Below you will find a set of lines. Repeat them all exactly.

> [Data provided]
================

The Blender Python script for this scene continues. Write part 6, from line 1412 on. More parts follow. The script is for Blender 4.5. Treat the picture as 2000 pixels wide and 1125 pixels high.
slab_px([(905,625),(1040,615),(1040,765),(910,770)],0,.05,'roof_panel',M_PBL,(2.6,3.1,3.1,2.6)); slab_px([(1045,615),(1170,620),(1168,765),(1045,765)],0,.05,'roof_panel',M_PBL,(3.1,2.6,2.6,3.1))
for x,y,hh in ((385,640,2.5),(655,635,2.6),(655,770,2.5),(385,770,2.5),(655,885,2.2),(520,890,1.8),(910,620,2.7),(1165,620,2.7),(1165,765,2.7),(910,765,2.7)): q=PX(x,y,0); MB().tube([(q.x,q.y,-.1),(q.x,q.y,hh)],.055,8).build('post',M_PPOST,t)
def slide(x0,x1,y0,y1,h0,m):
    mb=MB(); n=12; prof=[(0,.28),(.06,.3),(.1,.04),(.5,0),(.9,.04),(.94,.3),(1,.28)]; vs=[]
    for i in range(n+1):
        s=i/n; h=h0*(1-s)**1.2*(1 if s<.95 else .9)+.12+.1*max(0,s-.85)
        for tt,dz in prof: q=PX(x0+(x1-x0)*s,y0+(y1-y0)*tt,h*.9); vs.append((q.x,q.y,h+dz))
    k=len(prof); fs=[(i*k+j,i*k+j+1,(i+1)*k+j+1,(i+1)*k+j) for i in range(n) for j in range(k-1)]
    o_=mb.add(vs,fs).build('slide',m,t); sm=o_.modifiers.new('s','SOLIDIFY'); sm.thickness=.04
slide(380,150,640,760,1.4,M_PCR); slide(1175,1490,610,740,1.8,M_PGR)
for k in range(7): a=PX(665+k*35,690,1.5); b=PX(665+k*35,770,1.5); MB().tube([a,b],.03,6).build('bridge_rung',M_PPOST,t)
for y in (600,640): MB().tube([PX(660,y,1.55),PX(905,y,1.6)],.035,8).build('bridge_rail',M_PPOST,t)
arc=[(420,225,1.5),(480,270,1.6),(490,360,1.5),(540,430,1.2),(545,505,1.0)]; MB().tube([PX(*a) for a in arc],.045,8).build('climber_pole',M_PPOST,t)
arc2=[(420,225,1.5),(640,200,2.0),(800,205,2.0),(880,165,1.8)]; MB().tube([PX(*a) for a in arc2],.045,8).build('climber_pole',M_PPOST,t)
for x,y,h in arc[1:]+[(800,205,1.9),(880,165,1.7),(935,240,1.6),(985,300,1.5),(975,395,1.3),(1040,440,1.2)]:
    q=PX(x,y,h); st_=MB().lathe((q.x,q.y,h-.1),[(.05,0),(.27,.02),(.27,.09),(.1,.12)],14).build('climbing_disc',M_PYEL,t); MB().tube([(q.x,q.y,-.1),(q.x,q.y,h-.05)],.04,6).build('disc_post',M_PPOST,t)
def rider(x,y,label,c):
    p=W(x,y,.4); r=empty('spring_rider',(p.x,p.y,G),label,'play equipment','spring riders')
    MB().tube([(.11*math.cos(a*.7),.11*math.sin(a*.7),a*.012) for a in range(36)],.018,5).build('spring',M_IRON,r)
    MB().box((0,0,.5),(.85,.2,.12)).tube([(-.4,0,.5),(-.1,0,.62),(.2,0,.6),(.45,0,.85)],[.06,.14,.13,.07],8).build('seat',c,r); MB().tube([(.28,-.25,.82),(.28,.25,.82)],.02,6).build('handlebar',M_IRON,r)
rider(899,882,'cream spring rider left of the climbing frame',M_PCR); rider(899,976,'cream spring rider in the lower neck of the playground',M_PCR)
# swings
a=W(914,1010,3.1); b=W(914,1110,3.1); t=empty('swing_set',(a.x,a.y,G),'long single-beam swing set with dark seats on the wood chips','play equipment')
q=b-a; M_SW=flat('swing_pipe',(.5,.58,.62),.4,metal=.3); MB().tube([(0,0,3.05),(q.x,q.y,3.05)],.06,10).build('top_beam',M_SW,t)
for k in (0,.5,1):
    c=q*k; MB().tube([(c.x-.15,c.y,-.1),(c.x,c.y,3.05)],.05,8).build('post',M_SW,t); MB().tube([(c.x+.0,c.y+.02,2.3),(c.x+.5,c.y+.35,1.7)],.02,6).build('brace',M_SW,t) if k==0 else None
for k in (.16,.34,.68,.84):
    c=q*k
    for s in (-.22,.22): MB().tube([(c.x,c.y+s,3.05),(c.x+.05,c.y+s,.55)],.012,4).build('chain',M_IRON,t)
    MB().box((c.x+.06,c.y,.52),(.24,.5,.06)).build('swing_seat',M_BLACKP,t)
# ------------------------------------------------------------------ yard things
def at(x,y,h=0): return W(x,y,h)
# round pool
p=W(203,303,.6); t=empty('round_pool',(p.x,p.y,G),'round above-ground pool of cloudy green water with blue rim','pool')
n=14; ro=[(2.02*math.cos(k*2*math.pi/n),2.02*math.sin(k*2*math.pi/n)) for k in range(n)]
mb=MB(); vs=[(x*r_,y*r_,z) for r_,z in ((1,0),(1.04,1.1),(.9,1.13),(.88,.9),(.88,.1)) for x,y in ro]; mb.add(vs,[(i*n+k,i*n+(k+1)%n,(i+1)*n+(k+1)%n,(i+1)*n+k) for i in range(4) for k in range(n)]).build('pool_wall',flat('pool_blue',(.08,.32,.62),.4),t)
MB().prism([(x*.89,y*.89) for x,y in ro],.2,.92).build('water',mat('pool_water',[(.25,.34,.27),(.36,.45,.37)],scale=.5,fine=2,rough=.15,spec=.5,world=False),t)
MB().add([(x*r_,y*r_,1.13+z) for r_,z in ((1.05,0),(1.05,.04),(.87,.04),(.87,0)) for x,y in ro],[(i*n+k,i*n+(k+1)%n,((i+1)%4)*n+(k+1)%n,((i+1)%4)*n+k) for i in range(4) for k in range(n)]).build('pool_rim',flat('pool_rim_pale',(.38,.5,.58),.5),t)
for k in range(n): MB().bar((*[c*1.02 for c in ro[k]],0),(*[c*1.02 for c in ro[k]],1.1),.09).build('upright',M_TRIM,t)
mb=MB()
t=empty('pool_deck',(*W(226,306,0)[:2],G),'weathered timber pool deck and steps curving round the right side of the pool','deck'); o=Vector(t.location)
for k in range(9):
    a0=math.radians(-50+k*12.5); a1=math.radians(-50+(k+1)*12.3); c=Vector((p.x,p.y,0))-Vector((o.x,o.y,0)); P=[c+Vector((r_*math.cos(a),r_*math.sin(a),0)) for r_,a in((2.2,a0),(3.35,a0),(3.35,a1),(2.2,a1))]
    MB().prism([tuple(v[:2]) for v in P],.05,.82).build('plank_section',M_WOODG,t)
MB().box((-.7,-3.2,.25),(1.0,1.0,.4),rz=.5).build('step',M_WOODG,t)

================

> [Task response]
The Blender Python script for this scene continues. Write part 6, from line 1412 on. More parts follow. The script is for Blender 4.5. Treat the picture as 2000 pixels wide and 1125 pixels high.
slab_px([(905,625),(1040,615),(1040,765),(910,770)],0,.05,'roof_panel',M_PBL,(2.6,3.1,3.1,2.6)); slab_px([(1045,615),(1170,620),(1168,765),(1045,765)],0,.05,'roof_panel',M_PBL,(3.1,2.6,2.6,3.1))
for x,y,hh in ((385,640,2.5),(655,635,2.6),(655,770,2.5),(385,770,2.5),(655,885,2.2),(520,890,1.8),(910,620,2.7),(1165,620,2.7),(1165,765,2.7),(910,765,2.7)): q=PX(x,y,0); MB().tube([(q.x,q.y,-.1),(q.x,q.y,hh)],.055,8).build('post',M_PPOST,t)
def slide(x0,x1,y0,y1,h0,m):
    mb=MB(); n=12; prof=[(0,.28),(.06,.3),(.1,.04),(.5,0),(.9,.04),(.94,.3),(1,.28)]; vs=[]
    for i in range(n+1):
        s=i/n; h=h0*(1-s)**1.2*(1 if s<.95 else .9)+.12+.1*max(0,s-.85)
        for tt,dz in prof: q=PX(x0+(x1-x0)*s,y0+(y1-y0)*tt,h*.9); vs.append((q.x,q.y,h+dz))
    k=len(prof); fs=[(i*k+j,i*k+j+1,(i+1)*k+j+1,(i+1)*k+j) for i in range(n) for j in range(k-1)]
    o_=mb.add(vs,fs).build('slide',m,t); sm=o_.modifiers.new('s','SOLIDIFY'); sm.thickness=.04
slide(380,150,640,760,1.4,M_PCR); slide(1175,1490,610,740,1.8,M_PGR)
for k in range(7): a=PX(665+k*35,690,1.5); b=PX(665+k*35,770,1.5); MB().tube([a,b],.03,6).build('bridge_rung',M_PPOST,t)
for y in (600,640): MB().tube([PX(660,y,1.55),PX(905,y,1.6)],.035,8).build('bridge_rail',M_PPOST,t)
arc=[(420,225,1.5),(480,270,1.6),(490,360,1.5),(540,430,1.2),(545,505,1.0)]; MB().tube([PX(*a) for a in arc],.045,8).build('climber_pole',M_PPOST,t)
arc2=[(420,225,1.5),(640,200,2.0),(800,205,2.0),(880,165,1.8)]; MB().tube([PX(*a) for a in arc2],.045,8).build('climber_pole',M_PPOST,t)
for x,y,h in arc[1:]+[(800,205,1.9),(880,165,1.7),(935,240,1.6),(985,300,1.5),(975,395,1.3),(1040,440,1.2)]:
    q=PX(x,y,h); st_=MB().lathe((q.x,q.y,h-.1),[(.05,0),(.27,.02),(.27,.09),(.1,.12)],14).build('climbing_disc',M_PYEL,t); MB().tube([(q.x,q.y,-.1),(q.x,q.y,h-.05)],.04,6).build('disc_post',M_PPOST,t)
def rider(x,y,label,c):
    p=W(x,y,.4); r=empty('spring_rider',(p.x,p.y,G),label,'play equipment','spring riders')
    MB().tube([(.11*math.cos(a*.7),.11*math.sin(a*.7),a*.012) for a in range(36)],.018,5).build('spring',M_IRON,r)
    MB().box((0,0,.5),(.85,.2,.12)).tube([(-.4,0,.5),(-.1,0,.62),(.2,0,.6),(.45,0,.85)],[.06,.14,.13,.07],8).build('seat',c,r); MB().tube([(.28,-.25,.82),(.28,.25,.82)],.02,6).build('handlebar',M_IRON,r)
rider(899,882,'cream spring rider left of the climbing frame',M_PCR); rider(899,976,'cream spring rider in the lower neck of the playground',M_PCR)
# swings
a=W(914,1010,3.1); b=W(914,1110,3.1); t=empty('swing_set',(a.x,a.y,G),'long single-beam swing set with dark seats on the wood chips','play equipment')
q=b-a; M_SW=flat('swing_pipe',(.5,.58,.62),.4,metal=.3); MB().tube([(0,0,3.05),(q.x,q.y,3.05)],.06,10).build('top_beam',M_SW,t)
for k in (0,.5,1):
    c=q*k; MB().tube([(c.x-.15,c.y,-.1),(c.x,c.y,3.05)],.05,8).build('post',M_SW,t); MB().tube([(c.x+.0,c.y+.02,2.3),(c.x+.5,c.y+.35,1.7)],.02,6).build('brace',M_SW,t) if k==0 else None
for k in (.16,.34,.68,.84):
    c=q*k
    for s in (-.22,.22): MB().tube([(c.x,c.y+s,3.05),(c.x+.05,c.y+s,.55)],.012,4).build('chain',M_IRON,t)
    MB().box((c.x+.06,c.y,.52),(.24,.5,.06)).build('swing_seat',M_BLACKP,t)
# ------------------------------------------------------------------ yard things
def at(x,y,h=0): return W(x,y,h)
# round pool
p=W(203,303,.6); t=empty('round_pool',(p.x,p.y,G),'round above-ground pool of cloudy green water with blue rim','pool')
n=14; ro=[(2.02*math.cos(k*2*math.pi/n),2.02*math.sin(k*2*math.pi/n)) for k in range(n)]
mb=MB(); vs=[(x*r_,y*r_,z) for r_,z in ((1,0),(1.04,1.1),(.9,1.13),(.88,.9),(.88,.1)) for x,y in ro]; mb.add(vs,[(i*n+k,i*n+(k+1)%n,(i+1)*n+(k+1)%n,(i+1)*n+k) for i in range(4) for k in range(n)]).build('pool_wall',flat('pool_blue',(.08,.32,.62),.4),t)
MB().prism([(x*.89,y*.89) for x,y in ro],.2,.92).build('water',mat('pool_water',[(.25,.34,.27),(.36,.45,.37)],scale=.5,fine=2,rough=.15,spec=.5,world=False),t)
MB().add([(x*r_,y*r_,1.13+z) for r_,z in ((1.05,0),(1.05,.04),(.87,.04),(.87,0)) for x,y in ro],[(i*n+k,i*n+(k+1)%n,((i+1)%4)*n+(k+1)%n,((i+1)%4)*n+k) for i in range(4) for k in range(n)]).build('pool_rim',flat('pool_rim_pale',(.38,.5,.58),.5),t)
for k in range(n): MB().bar((*[c*1.02 for c in ro[k]],0),(*[c*1.02 for c in ro[k]],1.1),.09).build('upright',M_TRIM,t)
mb=MB()
t=empty('pool_deck',(*W(226,306,0)[:2],G),'weathered timber pool deck and steps curving round the right side of the pool','deck'); o=Vector(t.location)
for k in range(9):
    a0=math.radians(-50+k*12.5); a1=math.radians(-50+(k+1)*12.3); c=Vector((p.x,p.y,0))-Vector((o.x,o.y,0)); P=[c+Vector((r_*math.cos(a),r_*math.sin(a),0)) for r_,a in((2.2,a0),(3.35,a0),(3.35,a1),(2.2,a1))]
    MB().prism([tuple(v[:2]) for v in P],.05,.82).build('plank_section',M_WOODG,t)
MB().box((-.7,-3.2,.25),(1.0,1.0,.4),rz=.5).build('step',M_WOODG,t)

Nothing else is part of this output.